Già questo primo dilemma che ho esposto – i dati digitali sono destinati a vivere per sempre, o si sarà in grado di dare loro, se si vuole, una morte digitale? – è perfetto per generare, a cascata, ulteriori nodi interpretativi molto affascinanti.

Si pensi, ad esempio, a come sono cambiate, con l’avvento delle reti digitali e dei social network, le modalità di gestione del dolore, del lutto e della commemorazione dei defunti, due temi nobili (e classici) della tradizione che sono stati attraversati da una vera e propria rivoluzione tecnologica.

I lati positivi sono immediatamente evidenti: mai come oggi le più diffuse tecnologie digitali sono in grado di aiutare i parenti e gli amici a perpetuare il ricordo di una persona cara tramite nuovi ed evoluti strumenti.

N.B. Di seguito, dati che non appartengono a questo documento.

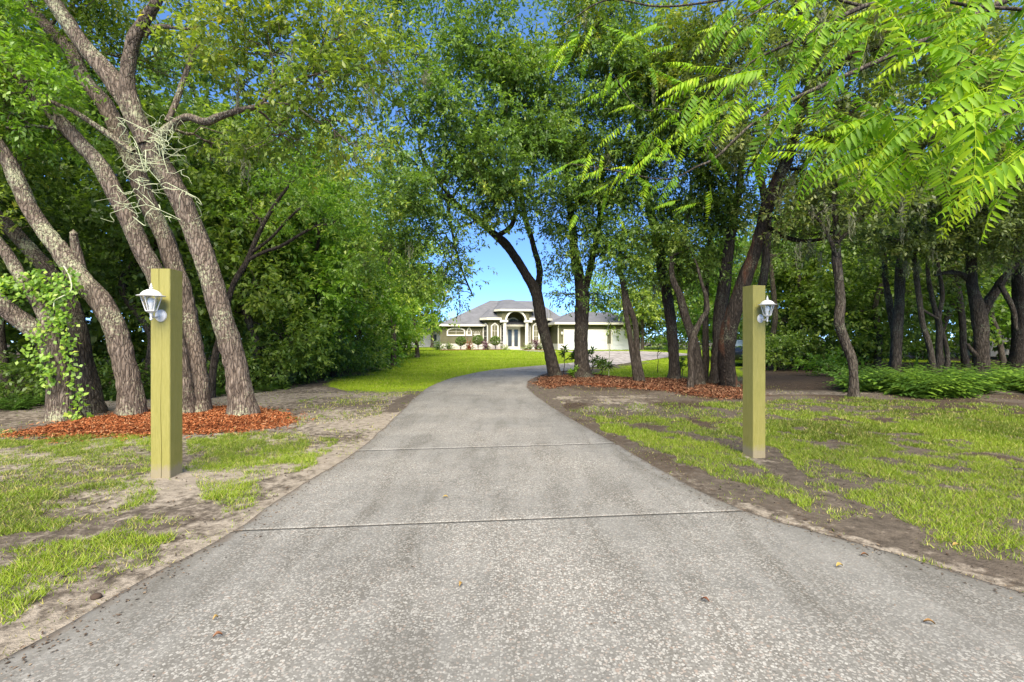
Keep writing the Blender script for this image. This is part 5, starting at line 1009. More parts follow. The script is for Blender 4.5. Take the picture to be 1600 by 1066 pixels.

Strumenti mai presenti, prima, nella storia dell’umanità e che, in molte occasioni, si affiancano a comportamenti tradizionali antichi come l’uomo ma che, al contempo, sfruttano al meglio le capacità di amplificazione, di connessione e di persistenza delle informazioni garantite dalle nuove tecnologie.

Infine, non meno importante, può assumere rilievo l’aspetto strettamente patrimoniale. La presenza costante in rete genera, oggi, economia e acquisti di beni e di servizi: quali sono i metodi migliori per gestire in concreto un patrimonio informativo che ogni giorno aumenta e che, nella vita di una persona, arriva ad assumere quasi sempre un valore economico (o emozionale) ingente? Si pensi, ad esempio, a una stima, seppur approssimativa, dei beni e servizi che un utente medio acquista in rete ogni anno. Questo è l’aspetto più vicino all’idea diffusa che si ha di eredità, sia da un punto di vista tradizionale, sia in un’ottica strettamente giuridica: un patrimonio di beni, accumulato nel tempo, che assume un valore non solo affettivo ma anche economico.

Morte, quindi, ma anche immortalità dei dati e un diritto all’oblio sempre più difficile da raggiungere tecnicamente sono i tre grandi temi che coinvolgeranno l’architettura informatica del futuro e che metteranno alla prova politici e legislatori nel tentativo di individuare soluzioni rispettose sia delle tecnologie sia dei diritti della persona.